> **The task**: In the listing that follows, the range to quote begins at the line that has "Write part 6" and ends after the line that has "sp_ = [V((r[7].x, r[7].y+.0035, r[7].z))"; quote it verbatim and add nothing.

> **The data**:
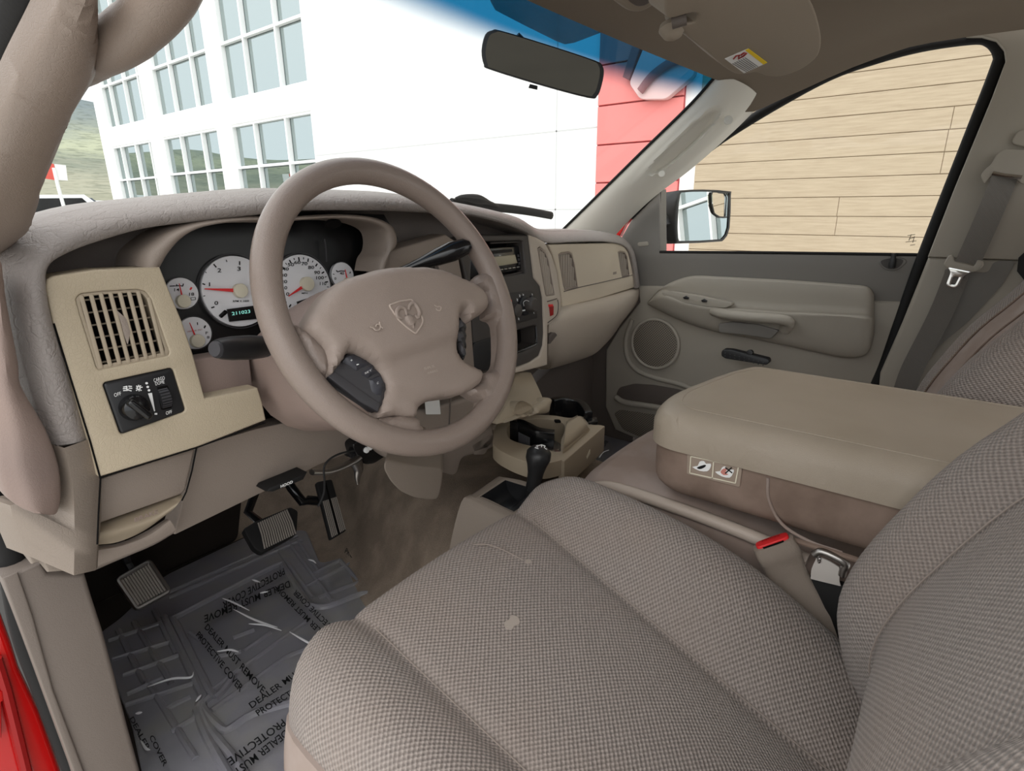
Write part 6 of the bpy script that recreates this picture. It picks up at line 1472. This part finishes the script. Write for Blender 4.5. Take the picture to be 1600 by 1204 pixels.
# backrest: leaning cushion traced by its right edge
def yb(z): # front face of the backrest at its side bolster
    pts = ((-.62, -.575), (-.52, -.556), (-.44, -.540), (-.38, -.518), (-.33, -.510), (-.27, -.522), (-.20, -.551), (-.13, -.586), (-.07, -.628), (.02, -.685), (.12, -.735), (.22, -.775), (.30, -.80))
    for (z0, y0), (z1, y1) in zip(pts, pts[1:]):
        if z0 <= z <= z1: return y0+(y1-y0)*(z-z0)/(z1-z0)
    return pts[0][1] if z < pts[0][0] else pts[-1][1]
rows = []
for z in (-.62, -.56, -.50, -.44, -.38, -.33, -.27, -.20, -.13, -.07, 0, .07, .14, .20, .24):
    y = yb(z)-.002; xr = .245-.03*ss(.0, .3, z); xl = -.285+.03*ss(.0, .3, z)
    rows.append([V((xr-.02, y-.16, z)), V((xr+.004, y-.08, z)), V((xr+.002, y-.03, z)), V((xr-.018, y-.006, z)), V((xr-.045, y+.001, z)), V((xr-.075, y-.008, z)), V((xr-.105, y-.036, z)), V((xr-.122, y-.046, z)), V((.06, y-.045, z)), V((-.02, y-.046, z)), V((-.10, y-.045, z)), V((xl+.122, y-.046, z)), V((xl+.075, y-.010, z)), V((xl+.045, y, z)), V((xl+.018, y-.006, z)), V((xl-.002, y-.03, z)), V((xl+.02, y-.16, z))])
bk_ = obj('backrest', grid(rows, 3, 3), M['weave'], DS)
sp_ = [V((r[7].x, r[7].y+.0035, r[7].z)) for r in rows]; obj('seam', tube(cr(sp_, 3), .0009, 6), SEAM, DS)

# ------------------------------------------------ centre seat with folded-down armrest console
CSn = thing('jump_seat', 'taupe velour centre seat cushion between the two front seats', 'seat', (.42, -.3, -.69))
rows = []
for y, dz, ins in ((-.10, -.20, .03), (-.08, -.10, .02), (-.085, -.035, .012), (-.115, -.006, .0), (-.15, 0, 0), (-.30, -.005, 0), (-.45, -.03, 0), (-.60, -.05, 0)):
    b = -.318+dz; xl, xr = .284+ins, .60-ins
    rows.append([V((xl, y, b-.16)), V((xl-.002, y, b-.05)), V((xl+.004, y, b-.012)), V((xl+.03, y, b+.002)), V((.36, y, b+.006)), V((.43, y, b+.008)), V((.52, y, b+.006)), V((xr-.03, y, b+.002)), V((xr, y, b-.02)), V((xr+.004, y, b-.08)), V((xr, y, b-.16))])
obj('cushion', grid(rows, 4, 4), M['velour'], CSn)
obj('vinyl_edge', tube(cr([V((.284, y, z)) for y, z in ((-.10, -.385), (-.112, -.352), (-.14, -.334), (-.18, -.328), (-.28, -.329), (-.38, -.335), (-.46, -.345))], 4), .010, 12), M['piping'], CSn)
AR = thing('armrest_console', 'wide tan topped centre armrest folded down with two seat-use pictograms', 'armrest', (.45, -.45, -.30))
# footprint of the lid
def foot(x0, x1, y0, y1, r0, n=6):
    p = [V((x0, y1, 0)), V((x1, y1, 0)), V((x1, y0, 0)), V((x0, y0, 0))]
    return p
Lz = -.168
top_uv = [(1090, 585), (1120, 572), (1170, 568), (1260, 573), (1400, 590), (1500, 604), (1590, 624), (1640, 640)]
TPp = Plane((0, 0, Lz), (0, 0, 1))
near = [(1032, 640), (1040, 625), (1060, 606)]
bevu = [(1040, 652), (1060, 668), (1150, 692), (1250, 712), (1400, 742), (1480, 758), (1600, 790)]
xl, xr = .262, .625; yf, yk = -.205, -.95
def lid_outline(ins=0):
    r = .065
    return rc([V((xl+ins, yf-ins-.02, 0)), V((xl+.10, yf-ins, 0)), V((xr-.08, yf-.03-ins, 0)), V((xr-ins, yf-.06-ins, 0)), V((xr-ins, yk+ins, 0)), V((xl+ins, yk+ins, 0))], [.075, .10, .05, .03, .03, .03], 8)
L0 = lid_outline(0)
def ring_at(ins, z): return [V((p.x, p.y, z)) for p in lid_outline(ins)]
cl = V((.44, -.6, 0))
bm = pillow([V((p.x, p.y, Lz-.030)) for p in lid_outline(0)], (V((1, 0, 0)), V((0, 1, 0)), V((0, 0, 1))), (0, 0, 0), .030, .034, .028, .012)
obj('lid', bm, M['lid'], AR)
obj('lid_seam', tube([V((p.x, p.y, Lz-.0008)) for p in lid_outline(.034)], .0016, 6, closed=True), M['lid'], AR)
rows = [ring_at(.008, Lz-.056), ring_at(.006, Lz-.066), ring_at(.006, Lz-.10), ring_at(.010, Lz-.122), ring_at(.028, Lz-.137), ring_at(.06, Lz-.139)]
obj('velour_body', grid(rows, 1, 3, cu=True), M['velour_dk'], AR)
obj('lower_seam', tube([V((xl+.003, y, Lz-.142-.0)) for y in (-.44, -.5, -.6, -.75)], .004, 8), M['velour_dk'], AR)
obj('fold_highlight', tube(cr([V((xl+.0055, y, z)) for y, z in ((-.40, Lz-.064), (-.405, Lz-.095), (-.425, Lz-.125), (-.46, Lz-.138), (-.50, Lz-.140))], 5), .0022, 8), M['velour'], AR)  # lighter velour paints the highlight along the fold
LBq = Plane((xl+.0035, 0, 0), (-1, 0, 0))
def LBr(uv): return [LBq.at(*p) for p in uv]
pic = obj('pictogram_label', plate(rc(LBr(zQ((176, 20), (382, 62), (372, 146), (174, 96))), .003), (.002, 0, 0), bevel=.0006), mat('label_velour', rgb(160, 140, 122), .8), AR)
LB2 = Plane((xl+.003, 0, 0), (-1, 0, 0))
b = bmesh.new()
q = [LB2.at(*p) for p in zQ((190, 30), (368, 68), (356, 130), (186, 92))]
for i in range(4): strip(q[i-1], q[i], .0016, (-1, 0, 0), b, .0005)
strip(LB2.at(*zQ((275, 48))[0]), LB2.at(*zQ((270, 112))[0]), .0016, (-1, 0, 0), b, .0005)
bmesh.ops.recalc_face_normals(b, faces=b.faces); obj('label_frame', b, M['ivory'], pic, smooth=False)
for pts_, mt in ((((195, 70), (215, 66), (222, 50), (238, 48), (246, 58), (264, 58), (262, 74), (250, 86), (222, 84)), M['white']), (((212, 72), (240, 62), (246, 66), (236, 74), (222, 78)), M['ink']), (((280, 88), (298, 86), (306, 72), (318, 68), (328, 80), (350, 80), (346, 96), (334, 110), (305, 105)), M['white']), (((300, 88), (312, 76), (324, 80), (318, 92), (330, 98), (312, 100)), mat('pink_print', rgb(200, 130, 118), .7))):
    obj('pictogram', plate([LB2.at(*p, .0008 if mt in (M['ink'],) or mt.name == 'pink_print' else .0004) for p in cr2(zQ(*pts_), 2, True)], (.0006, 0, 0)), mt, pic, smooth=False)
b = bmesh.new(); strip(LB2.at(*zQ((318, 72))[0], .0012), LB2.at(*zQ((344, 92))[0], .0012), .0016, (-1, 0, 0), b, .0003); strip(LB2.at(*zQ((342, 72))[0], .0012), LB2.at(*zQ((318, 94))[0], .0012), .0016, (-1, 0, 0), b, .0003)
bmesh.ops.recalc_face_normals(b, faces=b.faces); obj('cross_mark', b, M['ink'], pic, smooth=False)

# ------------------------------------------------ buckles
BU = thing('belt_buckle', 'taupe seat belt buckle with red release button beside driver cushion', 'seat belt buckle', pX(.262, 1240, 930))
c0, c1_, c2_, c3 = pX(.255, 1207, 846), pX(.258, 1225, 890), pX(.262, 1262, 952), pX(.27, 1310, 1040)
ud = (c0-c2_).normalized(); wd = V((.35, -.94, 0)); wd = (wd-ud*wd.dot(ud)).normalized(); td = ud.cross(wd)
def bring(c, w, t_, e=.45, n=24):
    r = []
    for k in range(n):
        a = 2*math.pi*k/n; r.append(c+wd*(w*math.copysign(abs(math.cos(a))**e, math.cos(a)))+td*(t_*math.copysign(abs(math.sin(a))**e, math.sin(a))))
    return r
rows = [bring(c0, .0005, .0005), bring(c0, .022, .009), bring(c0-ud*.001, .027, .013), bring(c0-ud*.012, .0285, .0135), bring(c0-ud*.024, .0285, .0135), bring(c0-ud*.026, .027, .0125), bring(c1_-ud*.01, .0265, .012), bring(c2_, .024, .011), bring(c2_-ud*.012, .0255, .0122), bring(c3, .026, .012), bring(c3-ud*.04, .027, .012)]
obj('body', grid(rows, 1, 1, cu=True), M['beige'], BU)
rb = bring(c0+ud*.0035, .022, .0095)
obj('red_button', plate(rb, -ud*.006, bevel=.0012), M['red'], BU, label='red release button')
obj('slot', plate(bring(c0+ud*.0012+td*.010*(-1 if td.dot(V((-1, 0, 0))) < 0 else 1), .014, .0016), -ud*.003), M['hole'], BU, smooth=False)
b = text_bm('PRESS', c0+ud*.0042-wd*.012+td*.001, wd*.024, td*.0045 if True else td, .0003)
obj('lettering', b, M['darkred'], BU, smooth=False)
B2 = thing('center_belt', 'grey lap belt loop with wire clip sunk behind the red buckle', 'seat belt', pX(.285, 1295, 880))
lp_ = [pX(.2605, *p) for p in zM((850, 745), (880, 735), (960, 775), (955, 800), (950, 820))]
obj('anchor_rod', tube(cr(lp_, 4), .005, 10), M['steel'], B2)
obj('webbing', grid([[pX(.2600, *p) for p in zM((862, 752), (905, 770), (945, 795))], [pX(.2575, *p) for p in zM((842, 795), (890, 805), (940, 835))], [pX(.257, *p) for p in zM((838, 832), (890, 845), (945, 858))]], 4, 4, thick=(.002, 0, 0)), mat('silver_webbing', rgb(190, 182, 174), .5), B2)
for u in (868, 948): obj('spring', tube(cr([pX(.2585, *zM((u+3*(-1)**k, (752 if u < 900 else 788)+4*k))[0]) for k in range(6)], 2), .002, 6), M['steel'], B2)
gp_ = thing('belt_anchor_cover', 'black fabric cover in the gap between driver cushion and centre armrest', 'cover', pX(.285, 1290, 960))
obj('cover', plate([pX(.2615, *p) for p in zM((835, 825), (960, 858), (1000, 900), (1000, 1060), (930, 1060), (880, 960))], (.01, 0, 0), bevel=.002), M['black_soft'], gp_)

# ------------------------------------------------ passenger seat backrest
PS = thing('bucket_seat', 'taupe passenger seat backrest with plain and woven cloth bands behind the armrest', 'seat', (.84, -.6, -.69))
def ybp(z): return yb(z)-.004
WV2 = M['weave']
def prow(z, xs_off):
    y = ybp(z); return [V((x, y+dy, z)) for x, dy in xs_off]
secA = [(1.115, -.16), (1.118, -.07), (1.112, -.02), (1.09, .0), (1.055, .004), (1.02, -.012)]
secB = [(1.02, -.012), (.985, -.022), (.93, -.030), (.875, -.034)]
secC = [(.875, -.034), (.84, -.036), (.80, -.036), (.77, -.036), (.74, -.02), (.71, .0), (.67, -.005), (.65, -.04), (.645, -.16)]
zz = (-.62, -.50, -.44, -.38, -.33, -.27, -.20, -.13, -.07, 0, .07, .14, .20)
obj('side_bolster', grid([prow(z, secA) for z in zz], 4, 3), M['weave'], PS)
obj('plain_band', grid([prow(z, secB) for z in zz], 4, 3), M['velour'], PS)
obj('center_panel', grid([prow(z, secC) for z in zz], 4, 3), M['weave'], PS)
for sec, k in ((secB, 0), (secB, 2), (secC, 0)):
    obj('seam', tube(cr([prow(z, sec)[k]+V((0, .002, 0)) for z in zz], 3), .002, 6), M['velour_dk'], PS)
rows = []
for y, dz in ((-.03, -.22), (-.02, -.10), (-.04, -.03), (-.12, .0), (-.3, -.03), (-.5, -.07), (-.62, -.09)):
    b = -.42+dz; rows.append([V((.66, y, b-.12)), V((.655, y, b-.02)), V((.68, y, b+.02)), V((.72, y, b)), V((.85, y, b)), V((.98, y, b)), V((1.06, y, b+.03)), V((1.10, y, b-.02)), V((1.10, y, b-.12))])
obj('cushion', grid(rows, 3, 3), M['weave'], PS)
...
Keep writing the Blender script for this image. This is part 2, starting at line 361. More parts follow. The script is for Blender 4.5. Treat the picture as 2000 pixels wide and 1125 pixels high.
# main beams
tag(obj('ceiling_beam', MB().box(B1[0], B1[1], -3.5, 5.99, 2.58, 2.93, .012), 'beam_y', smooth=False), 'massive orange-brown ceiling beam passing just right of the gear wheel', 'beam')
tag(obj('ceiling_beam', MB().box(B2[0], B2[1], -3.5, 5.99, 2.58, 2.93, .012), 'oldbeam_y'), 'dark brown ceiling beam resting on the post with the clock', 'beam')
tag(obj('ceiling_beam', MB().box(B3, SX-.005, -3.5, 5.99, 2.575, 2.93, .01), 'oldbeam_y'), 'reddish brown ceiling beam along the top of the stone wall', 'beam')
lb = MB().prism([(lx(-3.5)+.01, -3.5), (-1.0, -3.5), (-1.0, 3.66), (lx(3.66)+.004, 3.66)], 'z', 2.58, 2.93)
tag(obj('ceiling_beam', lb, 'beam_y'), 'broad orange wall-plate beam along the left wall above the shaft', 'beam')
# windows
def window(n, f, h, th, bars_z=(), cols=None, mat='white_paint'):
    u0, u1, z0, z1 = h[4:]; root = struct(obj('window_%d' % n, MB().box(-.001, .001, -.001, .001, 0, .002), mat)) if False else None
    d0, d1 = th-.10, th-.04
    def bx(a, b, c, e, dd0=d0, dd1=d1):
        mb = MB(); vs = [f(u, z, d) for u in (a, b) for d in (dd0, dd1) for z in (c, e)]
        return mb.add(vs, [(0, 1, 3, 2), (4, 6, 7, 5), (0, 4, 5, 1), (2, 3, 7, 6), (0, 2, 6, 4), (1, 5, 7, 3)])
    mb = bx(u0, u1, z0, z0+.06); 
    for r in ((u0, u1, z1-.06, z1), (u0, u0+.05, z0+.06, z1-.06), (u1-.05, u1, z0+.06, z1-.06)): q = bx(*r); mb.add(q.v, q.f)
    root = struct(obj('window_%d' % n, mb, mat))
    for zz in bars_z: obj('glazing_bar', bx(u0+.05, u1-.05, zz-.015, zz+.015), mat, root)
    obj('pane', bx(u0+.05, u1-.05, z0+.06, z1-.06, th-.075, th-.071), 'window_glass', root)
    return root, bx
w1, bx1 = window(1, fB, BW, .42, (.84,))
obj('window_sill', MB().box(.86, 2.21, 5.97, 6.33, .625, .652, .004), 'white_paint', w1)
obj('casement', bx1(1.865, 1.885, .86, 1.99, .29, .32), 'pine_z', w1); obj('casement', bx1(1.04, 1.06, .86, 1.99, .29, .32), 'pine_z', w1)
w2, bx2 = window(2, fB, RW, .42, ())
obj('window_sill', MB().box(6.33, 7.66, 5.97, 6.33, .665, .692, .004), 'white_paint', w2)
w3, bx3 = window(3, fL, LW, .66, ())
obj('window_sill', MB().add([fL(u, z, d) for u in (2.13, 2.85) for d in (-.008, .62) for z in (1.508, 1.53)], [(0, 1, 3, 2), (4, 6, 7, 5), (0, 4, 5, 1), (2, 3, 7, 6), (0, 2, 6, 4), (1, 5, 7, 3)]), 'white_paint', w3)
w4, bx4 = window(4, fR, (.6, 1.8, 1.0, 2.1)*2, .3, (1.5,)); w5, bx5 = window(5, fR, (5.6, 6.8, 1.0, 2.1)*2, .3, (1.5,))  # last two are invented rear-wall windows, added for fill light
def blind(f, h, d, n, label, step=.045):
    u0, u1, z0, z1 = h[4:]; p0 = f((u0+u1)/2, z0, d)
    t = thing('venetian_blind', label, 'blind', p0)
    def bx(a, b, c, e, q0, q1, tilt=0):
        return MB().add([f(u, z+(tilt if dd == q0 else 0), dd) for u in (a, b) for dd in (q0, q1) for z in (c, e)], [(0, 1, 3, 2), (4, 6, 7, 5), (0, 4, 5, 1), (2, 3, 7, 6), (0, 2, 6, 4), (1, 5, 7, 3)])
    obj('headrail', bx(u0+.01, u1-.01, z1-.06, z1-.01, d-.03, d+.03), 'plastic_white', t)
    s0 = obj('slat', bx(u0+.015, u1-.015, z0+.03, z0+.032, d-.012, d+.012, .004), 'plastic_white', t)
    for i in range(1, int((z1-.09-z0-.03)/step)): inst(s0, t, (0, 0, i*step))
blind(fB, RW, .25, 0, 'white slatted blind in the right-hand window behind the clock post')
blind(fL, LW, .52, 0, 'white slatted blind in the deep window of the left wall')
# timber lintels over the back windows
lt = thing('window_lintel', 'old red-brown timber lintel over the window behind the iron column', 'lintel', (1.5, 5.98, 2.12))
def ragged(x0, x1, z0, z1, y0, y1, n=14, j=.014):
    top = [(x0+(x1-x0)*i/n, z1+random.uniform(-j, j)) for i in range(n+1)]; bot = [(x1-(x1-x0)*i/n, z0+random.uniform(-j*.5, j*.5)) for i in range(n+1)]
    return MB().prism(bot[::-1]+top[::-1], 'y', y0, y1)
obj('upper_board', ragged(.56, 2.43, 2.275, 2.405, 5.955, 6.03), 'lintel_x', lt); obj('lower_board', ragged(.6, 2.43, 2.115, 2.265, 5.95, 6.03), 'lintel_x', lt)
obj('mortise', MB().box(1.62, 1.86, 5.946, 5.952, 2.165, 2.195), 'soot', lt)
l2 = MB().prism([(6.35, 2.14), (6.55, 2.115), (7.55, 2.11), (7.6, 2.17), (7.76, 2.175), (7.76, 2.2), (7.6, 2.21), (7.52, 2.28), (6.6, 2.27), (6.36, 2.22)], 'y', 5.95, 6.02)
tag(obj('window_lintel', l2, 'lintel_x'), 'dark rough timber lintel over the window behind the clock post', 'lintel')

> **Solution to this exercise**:
Write part 6 of the bpy script that recreates this picture. It picks up at line 1472. This part finishes the script. Write for Blender 4.5. Take the picture to be 1600 by 1204 pixels.
# backrest: leaning cushion traced by its right edge
def yb(z): # front face of the backrest at its side bolster
    pts = ((-.62, -.575), (-.52, -.556), (-.44, -.540), (-.38, -.518), (-.33, -.510), (-.27, -.522), (-.20, -.551), (-.13, -.586), (-.07, -.628), (.02, -.685), (.12, -.735), (.22, -.775), (.30, -.80))
    for (z0, y0), (z1, y1) in zip(pts, pts[1:]):
        if z0 <= z <= z1: return y0+(y1-y0)*(z-z0)/(z1-z0)
    return pts[0][1] if z < pts[0][0] else pts[-1][1]
rows = []
for z in (-.62, -.56, -.50, -.44, -.38, -.33, -.27, -.20, -.13, -.07, 0, .07, .14, .20, .24):
    y = yb(z)-.002; xr = .245-.03*ss(.0, .3, z); xl = -.285+.03*ss(.0, .3, z)
    rows.append([V((xr-.02, y-.16, z)), V((xr+.004, y-.08, z)), V((xr+.002, y-.03, z)), V((xr-.018, y-.006, z)), V((xr-.045, y+.001, z)), V((xr-.075, y-.008, z)), V((xr-.105, y-.036, z)), V((xr-.122, y-.046, z)), V((.06, y-.045, z)), V((-.02, y-.046, z)), V((-.10, y-.045, z)), V((xl+.122, y-.046, z)), V((xl+.075, y-.010, z)), V((xl+.045, y, z)), V((xl+.018, y-.006, z)), V((xl-.002, y-.03, z)), V((xl+.02, y-.16, z))])
bk_ = obj('backrest', grid(rows, 3, 3), M['weave'], DS)
sp_ = [V((r[7].x, r[7].y+.0035, r[7].z)) for r in rows]; obj('seam', tube(cr(sp_, 3), .0009, 6), SEAM, DS)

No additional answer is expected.